How cool! Coral reefs and crocheting!
Want to Save a Coral Reef? Bring Along Your Crochet Hook
By PATRICIA COHEN
The exotically shaped creatures that began to sprout silently all over the cozy lecture hall were soon spilling onto empty chairs and into women’s laps and shopping bags. When fully grown, these curiously animate forms will find a home as part of a mammoth version of the Great Barrier Reef. But at the moment they were emerging at a remarkable pace from the rapidly flicking crochet hooks wielded by members of the audience.
This environmental version of the AIDS quilt is meant to draw attention to how rising temperatures and pollution are destroying the reef, the world’s largest natural wonder, said Margaret Wertheim, an organizer of the project, who was in Manhattan last weekend to lecture, offer crocheting workshops and gather recruits. The reef is scheduled to arrive in New York City next month.

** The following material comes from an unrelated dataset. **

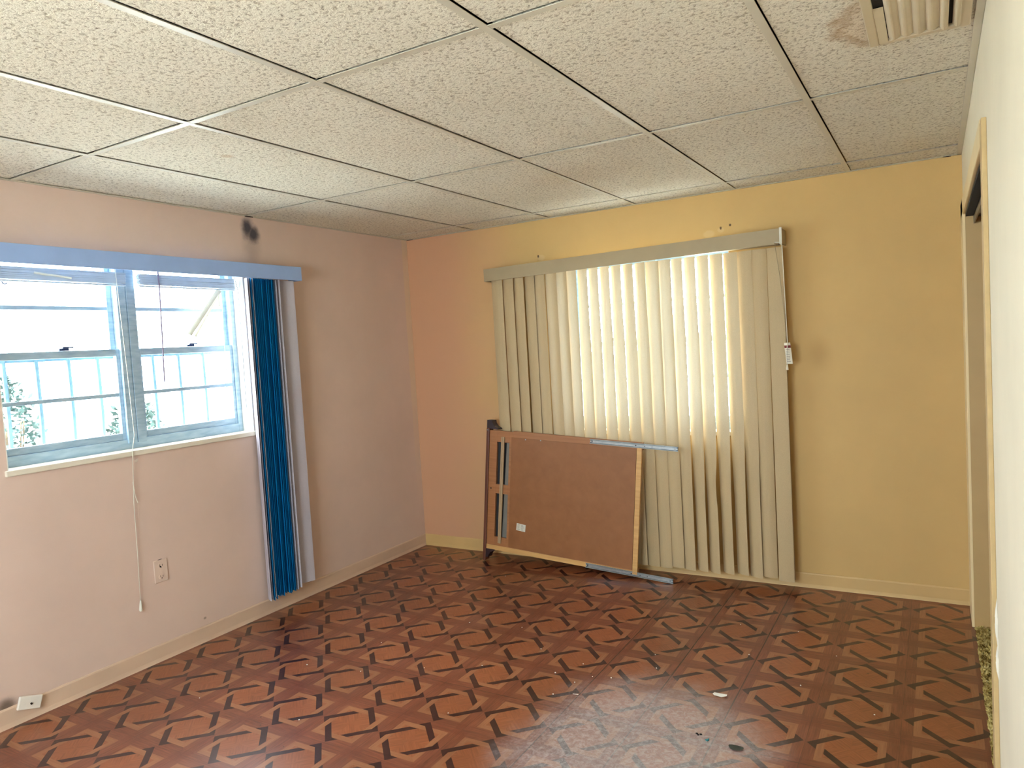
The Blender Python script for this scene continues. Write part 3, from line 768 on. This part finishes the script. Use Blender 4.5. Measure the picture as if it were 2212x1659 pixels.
for (x, z) in ((.299, .782), (.414, .786)):
    bm = bmesh.new(); tube(bm, [(x, -.0065, z), (x, -.004, z)], .004, 10); pobj('staple', bm, mSteel)
# white sticker
bm = bmesh.new(); MS = Matrix.Translation((.284, -.0046, .183)) @ Matrix.Rotation(d2(4), 4, 'Y')
box(bm, -.035, 0, -.024, .035, .0006, .024, 0, M=MS); stk = pobj('paper_sticker', bm, plain('sticker_paper', srgb(212, 208, 192), .6)); stk['label'] = 'small white paper sticker'
bm = bmesh.new()
for r in range(5):
    for k in range(2):
        x = -.027+k*.028; L = random.uniform(.012, .022); z = .016-r*.008
        box(bm, x, -.0004, z-.0013, x+L, 0, z+.0013, 0, M=MS)
pobj('sticker_print', bm, mInk, stk) if False else None
o = obj('sticker_print', bm, mInk) if not False else None
o.parent = stk
# two ball-bearing drawer slides
def slide(z, x0, x1, name='drawer_slide'):
    bm = bmesh.new(); L = x1-x0
    y0 = -.016
    box(bm, x0, y0, z-.0145, x1, y0+.010, z-.0105, .0008); box(bm, x0, y0, z+.0105, x1, y0+.010, z+.0145, .0008)
    box(bm, x0+.004, y0+.001, z-.0055, x1, y0+.003, z+.0055, .0006); box(bm, x0+.02, y0+.003, z-.008, x1-.01, y0+.007, z-.0055); box(bm, x0+.02, y0+.003, z+.0055, x1-.01, y0+.007, z+.008)
    o = pobj(name, bm, mSteel); o['label'] = 'steel drawer slide'
    cb_ = bmesh.new(); box(cb_, x0+.002, y0+.007, z-.0140, x1-.002, y0+.010, z+.0140, 0)
    ch = obj('slide_channel', cb_, mDkSteel); ch.parent = o
    for f in (.03, .54, .64, .72, .97):
        hb = bmesh.new(); tube(hb, [(x0+L*f, y0+.0005, z), (x0+L*f, y0+.0018, z)], .0042 if f in (.03, .54) else .0028, 8)
        h = obj('screw_hole', hb, mPlen); h.parent = o
slide(.813, .773, 1.350); slide(.013, .773, 1.352)

# ---------------------------------------------------------------- outlet and cable plate
OUT = tag(empty('wall_outlet', (0, -2.180, .453)), 'painted-over duplex outlet plate low on the left wall under the window', 'outlet')
mOut = plain('painted_plate', srgb(222, 196, 180), .45, var=.03)
cbx('cover_plate', (0, -2.216, .397), (.006, -2.144, .510), mOut, OUT, .002)
for z, dk in ((.482, True), (.426, False)):
    bm = bmesh.new(); prism(bm, [(-2.180+.017*math.cos(t), z+.0145*math.sin(t)) for t in [k*math.pi/8 for k in range(16)]], 0, .006, .0075)
    f = chld(obj('socket', bm, mOut), OUT)
    sb = bmesh.new(); box(sb, .0075, -2.188, z-.004, .0079, -2.1855, z+.006); box(sb, .0075, -2.1745, z-.004, .0079, -2.172, z+.005); tube(sb, [(.0072, -2.180, z-.009), (.0079, -2.180, z-.009)], .0028, 8)
    s = obj('socket_slots', sb, plain('slot_brown', srgb(70, 45, 35), .8)); s.parent = f
    if dk:
        kb = bmesh.new(); tube(kb, [(.0074, -2.184, z-.006), (.0084, -2.184, z-.006)], .0042, 8); k_ = obj('burnt_hole', kb, mPlen); k_.parent = f
kb = bmesh.new(); box(kb, 0, -2.19, .511, .002, -2.170, .5125); chld(obj('plate_gap', kb, mPlen), OUT)
COX = tag(empty('cable_plate', (0, -2.84, .078)), 'white coax cable plate hanging askew by the baseboard at the left edge', 'cable plate')
MC = Matrix.Translation((.0115, -2.838, .078)) @ Matrix.Rotation(d2(-17), 4, 'X') @ Matrix.Rotation(d2(-4), 4, 'Z')
bm = bmesh.new(); box(bm, 0, -.046, -.028, .014, .046, .028, .004, M=MC); chld(obj('cover_plate', bm, plain('ivory_plastic', srgb(236, 226, 214), .3)), COX)
bm = bmesh.new(); tube(bm, [MC @ Vector((.014, .004, -.004)), MC @ Vector((.0185, .004, -.004))], .0045, 10); chld(obj('coax_port', bm, plain('coax_metal', srgb(70, 60, 55), .3, .8)), COX)

# ---------------------------------------------------------------- ceiling air register
REG = tag(empty('air_register', (3.39, -2.2, H)), 'beige metal air register in the water-stained ceiling tile by the right wall', 'air vent')
mReg = plain('register_enamel', srgb(206, 190, 160), .4, var=.04)
rx0, rx1, ry0, ry1 = 3.283, 3.512, -2.28, -1.925; zt = H+.002
bm = bmesh.new()
for (a, b, c, d) in ((rx0-.012, rx0+.014, ry0-.012, ry1+.012), (rx1-.014, rx1+.012, ry0-.012, ry1+.012), (rx0+.014, rx1-.014, ry1-.010, ry1+.012), (rx0+.014, rx1-.014, ry0-.012, ry0+.010)):
    box(bm, a, c, H-.010, b, d, zt, .003)
chld(obj('register_frame', bm, mReg), REG)
cbx('register_duct', (rx0+.002, ry0, H+.0002), (rx1-.002, ry1, H+.0018), mPlen, REG)
for k in range(6):
    x = rx0+.040+k*.0315
    bm = bmesh.new(); n = 8; pts = []; op = 0 if k < 4 else .010
    for i in range(n+1):
        t = i/n; pts.append((x+t*(.031-op), H-.004-.0075*math.sin(math.pi*min(1, t*1.1)) - op*.9*t))
    outl = pts+[(p[0]-.0004, p[1]+.0014) for p in pts[::-1]]
    prism(bm, outl, 1, ry0+.012, ry1-.014-.004*(k % 2)); chld(obj('louver', bm, mReg, None, False), REG)
for k in range(5):      # side bank of short cross fins
    y = ry1-.052-k*.052
    bm = bmesh.new(); prism(bm, [(y, H-.003), (y+.047, H-.011), (y+.049, H-.009), (y+.004, H-.001)], 0, rx0+.014, rx0+.038); chld(obj('cross_fin', bm, mReg), REG)

# screws above the valance
mScr = plain('rusty_screw', srgb(120, 90, 60), .4, .6)
for i, (x, z, lb) in enumerate(((1.113, 2.084, 'bent screw in the wall above the left end of the beige blind'), (2.339, 2.112, 'bent screw in the chipped wall above the right end of the beige blind'))):
    bm = bmesh.new(); tube(bm, [(x, .002, z), (x, -.010, z), (x+.004, -.016, z-.004), (x+.004, -.016, z-.012)], .0022, 6); tube(bm, [(x, -.001, z), (x, -.003, z)], .005, 8)
    tag(obj('wall_screw', bm, mScr), lb, 'screw')

# ---------------------------------------------------------------- debris on the floor
mChip = plain('white_chip', srgb(235, 230, 222), .6); mLeafD = plain('dry_leaf', srgb(58, 62, 54), .6); mTeal = plain('teal_scrap', srgb(40, 140, 150), .5)
def flat_piece(name, x, y, pts, h, m, label, cat, group=None, curl=0):
    bm = bmesh.new(); prism(bm, [(x+p[0], y+p[1]) for p in pts], 2, .0003, h)
    for v in bm.verts: v.co.z += curl*((v.co.x-x)**2+(v.co.y-y)**2)*20
    return tag(obj(name, bm, m), label, cat, group)
flat_piece('leaf', 2.768, -1.827, [(.026*math.cos(t)*(1+.1*math.sin(3*t)), .017*math.sin(t)) for t in [k*math.pi/7 for k in range(14)]], .0012, mLeafD, 'dark oval dry leaf lying on the floor at the front, right of the glare', 'leaf', curl=.3)
sc_ = flat_piece('paper_scrap', 2.619, -1.467, [(-.028, -.006), (-.02, -.014), (.010, -.013), (.030, -.008), (.028, .008), (.004, .012), (-.024, .010)], .0008, mChip, 'white printed paper scrap lying on the brown floor', 'paper scrap', curl=.4)
bm = bmesh.new()
for k in range(5): box(bm, 2.601+k*.008, -1.472+.002*(k % 2), .0010, 2.605+k*.008, -1.465, .00115)
o = obj('scrap_print', bm, mInk); chld(o, sc_) if False else setattr(o, 'parent', sc_)
flat_piece('plastic_scrap', 2.662, -1.815, [(-.008, -.004), (.002, -.012), (.006, 0), (.004, .010), (-.001, .004)], .003, mTeal, 'tiny teal plastic scrap beside the floor seam near the dark leaf', 'plastic scrap', curl=.5)
flat_piece('white_sliver', 2.069, -1.695, [(-.012, -.003), (.012, .002), (.011, .005), (-.011, 0)], .0015, mChip, 'thin white sliver lying on the floor at the centre', 'sliver')
for i, (x, y) in enumerate(((2.622, -1.795), (2.630, -1.788), (2.615, -1.788))):
    flat_piece('dirt_crumb', x, y, [(.004*math.cos(t)*(1+.3*math.sin(2*t+i)), .004*math.sin(t)) for t in [k*1.05 for k in range(6)]], .003, mPlen, 'black dirt crumb in the little cluster on the glare patch', 'crumb', 'black crumbs on the glare patch')
cr = [(1.982,-1.733),(1.979,-1.42),(2.528,-.695),(2.643,-1.034),(2.804,-.679),(3.186,-1.385),(2.15,-1.498),(1.55,-1.62),(1.31,-1.75),(1.05,-1.9),(.92,-1.6),(.75,-1.95),(1.72,-1.35),(2.02,-1.6),(2.07,-1.52),(1.9,-1.55),(2.25,-1.2),(.55,-2.4),(1.2,-1.2),(.98,-.45),(2.3,-1.33),(2.9,-1.25),(3.0,-.9),(1.66,-2.05),(1.12,-2.35),(1.5,-1.15)]
pr0 = None
for i, (x, y) in enumerate(cr):
    if pr0 is None:
        bm = bmesh.new(); bmesh.ops.create_icosphere(bm, subdivisions=1, radius=.0032)
        for v in bm.verts: v.co *= random.uniform(.75, 1.15); v.co.z *= .7
        pr0 = obj('plaster_crumb', bm, mChip); c = pr0
    else:
        c = pr0.copy(); C.objects.link(c)
    c.location = (x, y, .0023); c.rotation_euler = (0, 0, i*1.3); c.scale = (1, 1, 1) if i % 3 else (1.4, 1.1, 1.1)
    tag(c, 'tiny white plaster crumb scattered on the brown patterned floor', 'crumb', 'white plaster crumbs on the floor')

As she explained to the 40 people, nearly all women, who had gathered at New York University on Saturday, “This has grown from something that was a little object on our coffee table” to an exhibition that, so far, spreads over 3,000 square feet. And that was before the addition of that day’s catch.

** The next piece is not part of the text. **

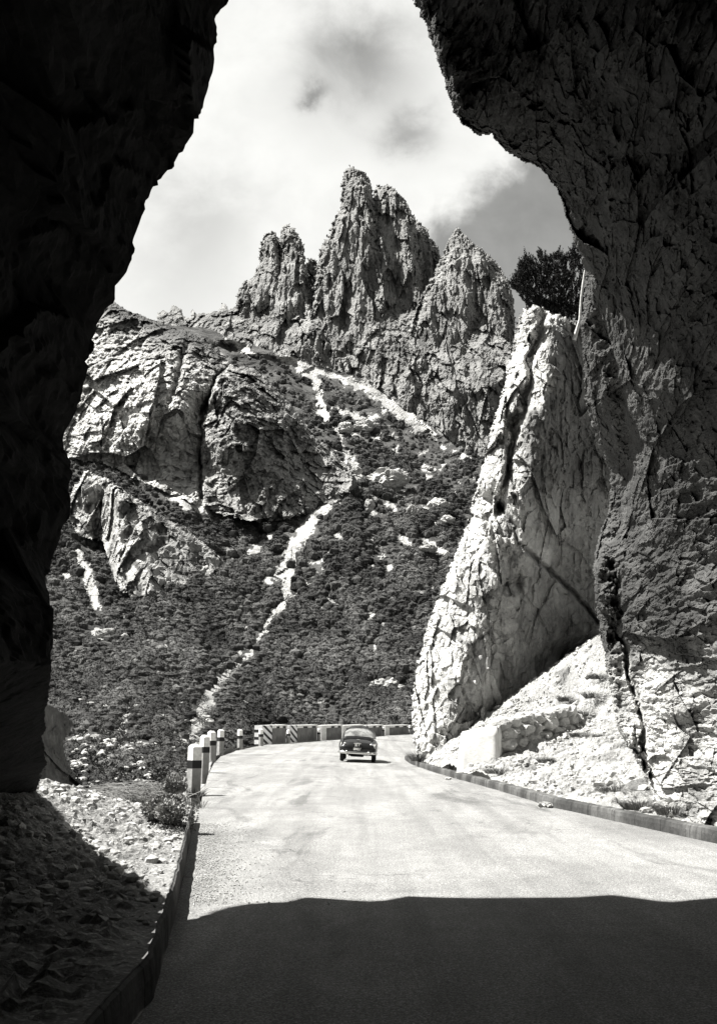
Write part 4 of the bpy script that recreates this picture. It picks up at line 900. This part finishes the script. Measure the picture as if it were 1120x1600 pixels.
np_mesh('stones', np.concatenate(pts), np.concatenate(fcs), M_STONE, parent=wt)

# ------------------------------------------------------------------ shrub cover on the hillside (uncountable)
def mat_leaf(name, base, var=0.5, bump=0.4, sc=2.0, rough=0.9):
    m = bpy.data.materials.new(name); m.use_nodes = True; nt = m.node_tree; n = N(nt); b = nt.nodes['Principled BSDF']; b.inputs['Roughness'].default_value = rough; b.inputs['Specular IOR Level'].default_value = 0.15
    geo = n.new('ShaderNodeNewGeometry').outputs['Position']
    at = n.new('ShaderNodeAttribute'); at.attribute_name = 'tone'
    v = n.m('MULTIPLY', n.m('MULTIPLY', n.ramp(n.noise(geo, sc, 4, 0.75), 0.3, 0.7, 1-var, 1+var), base), at.outputs['Fac'])
    cc = n.new('ShaderNodeCombineXYZ')
    for i, k in enumerate((1, 0.995, 0.965)): n.put(cc.inputs[i], n.m('MULTIPLY', v, k))
    nt.links.new(cc.outputs[0], b.inputs['Base Color'])
    if bump:
        bp = n.new('ShaderNodeBump'); bp.inputs['Distance'].default_value = bump; nt.links.new(n.noise(geo, sc*1.3, 3, 0.8), bp.inputs['Height']); nt.links.new(bp.outputs[0], b.inputs['Normal'])
    return m
M_SCRUB = mat_leaf('pine scrub foliage', 0.053, 0.5, 0.0, 1.2)
rg = np.random.default_rng(21)
n_c = 23500; cu_ = rg.uniform(-70, 830, n_c); cv_ = 560+(1295-560)*rg.random(n_c)**0.92
ok = inside(cu_, cv_, [(-70, 1290), (-70, 700), (130, 690), (300, 500), (352, 530), (470, 570), (560, 585), (640, 640), (700, 690), (830, 745), (830, 1200), (330, 1290)])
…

Ms. Wertheim, a science writer, and her twin sister, Christine, who teaches at the California Institute for the Arts, came up with the idea of creating a woolly homage to the reef about two and a half years ago. The Wertheims, 49, grew up in Queensland in Australia, where the approximately 135,000-square-mile reef — and the billions of tiny organisms that it comprises — is located. But the Hyperbolic Crochet Coral Reef, is much more than a warning about global warming. It marks the intersection of the Wertheims’ various passions: science, mathematics, art, feminism, handicrafts and social activism.